Give back the full material, exactly as it reads.

• **Stored data**:
>> START

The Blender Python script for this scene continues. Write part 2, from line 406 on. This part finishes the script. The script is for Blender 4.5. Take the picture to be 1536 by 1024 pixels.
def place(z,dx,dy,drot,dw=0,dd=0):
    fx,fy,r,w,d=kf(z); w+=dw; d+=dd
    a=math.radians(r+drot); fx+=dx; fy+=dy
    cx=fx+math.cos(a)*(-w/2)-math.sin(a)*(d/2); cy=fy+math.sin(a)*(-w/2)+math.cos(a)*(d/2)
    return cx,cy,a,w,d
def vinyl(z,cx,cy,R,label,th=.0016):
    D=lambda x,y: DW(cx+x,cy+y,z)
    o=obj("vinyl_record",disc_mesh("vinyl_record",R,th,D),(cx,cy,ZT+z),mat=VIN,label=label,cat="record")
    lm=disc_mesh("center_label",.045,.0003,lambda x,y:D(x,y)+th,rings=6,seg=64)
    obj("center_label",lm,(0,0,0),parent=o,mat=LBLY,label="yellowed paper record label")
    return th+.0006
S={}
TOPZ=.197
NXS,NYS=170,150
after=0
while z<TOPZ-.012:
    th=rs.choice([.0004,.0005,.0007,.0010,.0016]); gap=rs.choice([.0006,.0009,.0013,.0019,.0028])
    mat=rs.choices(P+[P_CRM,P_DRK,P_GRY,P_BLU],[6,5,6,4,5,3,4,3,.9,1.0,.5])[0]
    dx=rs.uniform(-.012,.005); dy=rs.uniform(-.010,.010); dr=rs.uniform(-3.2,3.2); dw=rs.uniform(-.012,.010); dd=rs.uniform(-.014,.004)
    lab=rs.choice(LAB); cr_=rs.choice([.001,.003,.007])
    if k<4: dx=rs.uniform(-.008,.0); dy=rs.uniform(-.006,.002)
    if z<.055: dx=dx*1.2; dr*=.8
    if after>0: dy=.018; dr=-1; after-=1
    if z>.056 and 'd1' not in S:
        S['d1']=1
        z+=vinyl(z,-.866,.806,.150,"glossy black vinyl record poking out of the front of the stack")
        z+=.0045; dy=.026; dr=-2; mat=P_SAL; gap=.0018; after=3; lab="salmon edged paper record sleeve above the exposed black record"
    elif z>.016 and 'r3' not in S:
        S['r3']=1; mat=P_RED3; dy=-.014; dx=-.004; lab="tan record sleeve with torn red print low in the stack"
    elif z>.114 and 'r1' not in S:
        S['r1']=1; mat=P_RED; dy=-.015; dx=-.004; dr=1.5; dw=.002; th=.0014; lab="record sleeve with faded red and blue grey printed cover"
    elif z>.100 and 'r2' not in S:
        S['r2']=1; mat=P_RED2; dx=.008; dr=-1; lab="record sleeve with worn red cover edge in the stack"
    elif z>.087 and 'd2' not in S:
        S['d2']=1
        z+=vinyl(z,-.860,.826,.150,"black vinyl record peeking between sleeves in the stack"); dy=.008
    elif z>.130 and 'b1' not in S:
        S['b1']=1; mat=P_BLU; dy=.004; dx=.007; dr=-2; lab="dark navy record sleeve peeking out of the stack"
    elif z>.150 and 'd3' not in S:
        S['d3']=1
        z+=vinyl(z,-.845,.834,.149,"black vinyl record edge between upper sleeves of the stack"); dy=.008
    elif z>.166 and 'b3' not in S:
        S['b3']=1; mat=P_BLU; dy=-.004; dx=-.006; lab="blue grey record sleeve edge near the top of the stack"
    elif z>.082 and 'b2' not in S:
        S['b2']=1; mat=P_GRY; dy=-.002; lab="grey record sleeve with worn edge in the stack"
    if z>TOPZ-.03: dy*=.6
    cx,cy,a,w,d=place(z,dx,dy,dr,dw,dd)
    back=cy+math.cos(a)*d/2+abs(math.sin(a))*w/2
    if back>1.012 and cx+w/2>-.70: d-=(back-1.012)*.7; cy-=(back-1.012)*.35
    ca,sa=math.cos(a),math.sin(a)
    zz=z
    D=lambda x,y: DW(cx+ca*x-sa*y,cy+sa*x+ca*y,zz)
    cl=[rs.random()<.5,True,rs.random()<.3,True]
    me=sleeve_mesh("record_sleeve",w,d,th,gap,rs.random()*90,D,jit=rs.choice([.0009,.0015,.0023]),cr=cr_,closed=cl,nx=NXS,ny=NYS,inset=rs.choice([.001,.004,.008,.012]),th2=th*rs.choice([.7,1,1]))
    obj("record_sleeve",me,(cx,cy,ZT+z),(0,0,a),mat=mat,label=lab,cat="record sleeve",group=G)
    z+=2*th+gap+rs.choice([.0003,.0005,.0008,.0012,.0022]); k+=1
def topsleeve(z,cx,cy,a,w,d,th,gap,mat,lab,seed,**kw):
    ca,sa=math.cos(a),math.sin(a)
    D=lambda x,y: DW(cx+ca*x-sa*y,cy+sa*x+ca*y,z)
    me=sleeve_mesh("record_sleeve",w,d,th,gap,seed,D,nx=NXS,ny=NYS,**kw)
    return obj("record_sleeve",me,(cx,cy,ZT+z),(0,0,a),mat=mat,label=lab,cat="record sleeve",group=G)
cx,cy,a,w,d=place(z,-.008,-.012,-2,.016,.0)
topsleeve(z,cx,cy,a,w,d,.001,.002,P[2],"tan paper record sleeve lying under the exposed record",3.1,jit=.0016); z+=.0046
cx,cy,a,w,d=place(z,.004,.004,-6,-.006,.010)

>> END

• **Solution to the exercise**:
The Blender Python script for this scene continues. Write part 2, from line 406 on. This part finishes the script. The script is for Blender 4.5. Take the picture to be 1536 by 1024 pixels.
def place(z,dx,dy,drot,dw=0,dd=0):
    fx,fy,r,w,d=kf(z); w+=dw; d+=dd
    a=math.radians(r+drot); fx+=dx; fy+=dy
    cx=fx+math.cos(a)*(-w/2)-math.sin(a)*(d/2); cy=fy+math.sin(a)*(-w/2)+math.cos(a)*(d/2)
    return cx,cy,a,w,d
def vinyl(z,cx,cy,R,label,th=.0016):
    D=lambda x,y: DW(cx+x,cy+y,z)
    o=obj("vinyl_record",disc_mesh("vinyl_record",R,th,D),(cx,cy,ZT+z),mat=VIN,label=label,cat="record")
    lm=disc_mesh("center_label",.045,.0003,lambda x,y:D(x,y)+th,rings=6,seg=64)
    obj("center_label",lm,(0,0,0),parent=o,mat=LBLY,label="yellowed paper record label")
    return th+.0006
S={}
TOPZ=.197
NXS,NYS=170,150
after=0
while z<TOPZ-.012:
    th=rs.choice([.0004,.0005,.0007,.0010,.0016]); gap=rs.choice([.0006,.0009,.0013,.0019,.0028])
    mat=rs.choices(P+[P_CRM,P_DRK,P_GRY,P_BLU],[6,5,6,4,5,3,4,3,.9,1.0,.5])[0]
    dx=rs.uniform(-.012,.005); dy=rs.uniform(-.010,.010); dr=rs.uniform(-3.2,3.2); dw=rs.uniform(-.012,.010); dd=rs.uniform(-.014,.004)
    lab=rs.choice(LAB); cr_=rs.choice([.001,.003,.007])
    if k<4: dx=rs.uniform(-.008,.0); dy=rs.uniform(-.006,.002)
    if z<.055: dx=dx*1.2; dr*=.8
    if after>0: dy=.018; dr=-1; after-=1
    if z>.056 and 'd1' not in S:
        S['d1']=1
        z+=vinyl(z,-.866,.806,.150,"glossy black vinyl record poking out of the front of the stack")
        z+=.0045; dy=.026; dr=-2; mat=P_SAL; gap=.0018; after=3; lab="salmon edged paper record sleeve above the exposed black record"
    elif z>.016 and 'r3' not in S:
        S['r3']=1; mat=P_RED3; dy=-.014; dx=-.004; lab="tan record sleeve with torn red print low in the stack"
    elif z>.114 and 'r1' not in S:
        S['r1']=1; mat=P_RED; dy=-.015; dx=-.004; dr=1.5; dw=.002; th=.0014; lab="record sleeve with faded red and blue grey printed cover"
    elif z>.100 and 'r2' not in S:
        S['r2']=1; mat=P_RED2; dx=.008; dr=-1; lab="record sleeve with worn red cover edge in the stack"
    elif z>.087 and 'd2' not in S:
        S['d2']=1
        z+=vinyl(z,-.860,.826,.150,"black vinyl record peeking between sleeves in the stack"); dy=.008
    elif z>.130 and 'b1' not in S:
        S['b1']=1; mat=P_BLU; dy=.004; dx=.007; dr=-2; lab="dark navy record sleeve peeking out of the stack"
    elif z>.150 and 'd3' not in S:
        S['d3']=1
        z+=vinyl(z,-.845,.834,.149,"black vinyl record edge between upper sleeves of the stack"); dy=.008
    elif z>.166 and 'b3' not in S:
        S['b3']=1; mat=P_BLU; dy=-.004; dx=-.006; lab="blue grey record sleeve edge near the top of the stack"
    elif z>.082 and 'b2' not in S:
        S['b2']=1; mat=P_GRY; dy=-.002; lab="grey record sleeve with worn edge in the stack"
    if z>TOPZ-.03: dy*=.6
    cx,cy,a,w,d=place(z,dx,dy,dr,dw,dd)
    back=cy+math.cos(a)*d/2+abs(math.sin(a))*w/2
    if back>1.012 and cx+w/2>-.70: d-=(back-1.012)*.7; cy-=(back-1.012)*.35
    ca,sa=math.cos(a),math.sin(a)
    zz=z
    D=lambda x,y: DW(cx+ca*x-sa*y,cy+sa*x+ca*y,zz)
    cl=[rs.random()<.5,True,rs.random()<.3,True]
    me=sleeve_mesh("record_sleeve",w,d,th,gap,rs.random()*90,D,jit=rs.choice([.0009,.0015,.0023]),cr=cr_,closed=cl,nx=NXS,ny=NYS,inset=rs.choice([.001,.004,.008,.012]),th2=th*rs.choice([.7,1,1]))
    obj("record_sleeve",me,(cx,cy,ZT+z),(0,0,a),mat=mat,label=lab,cat="record sleeve",group=G)
    z+=2*th+gap+rs.choice([.0003,.0005,.0008,.0012,.0022]); k+=1
def topsleeve(z,cx,cy,a,w,d,th,gap,mat,lab,seed,**kw):
    ca,sa=math.cos(a),math.sin(a)
    D=lambda x,y: DW(cx+ca*x-sa*y,cy+sa*x+ca*y,z)
    me=sleeve_mesh("record_sleeve",w,d,th,gap,seed,D,nx=NXS,ny=NYS,**kw)
    return obj("record_sleeve",me,(cx,cy,ZT+z),(0,0,a),mat=mat,label=lab,cat="record sleeve",group=G)
cx,cy,a,w,d=place(z,-.008,-.012,-2,.016,.0)
topsleeve(z,cx,cy,a,w,d,.001,.002,P[2],"tan paper record sleeve lying under the exposed record",3.1,jit=.0016); z+=.0046
cx,cy,a,w,d=place(z,.004,.004,-6,-.006,.010)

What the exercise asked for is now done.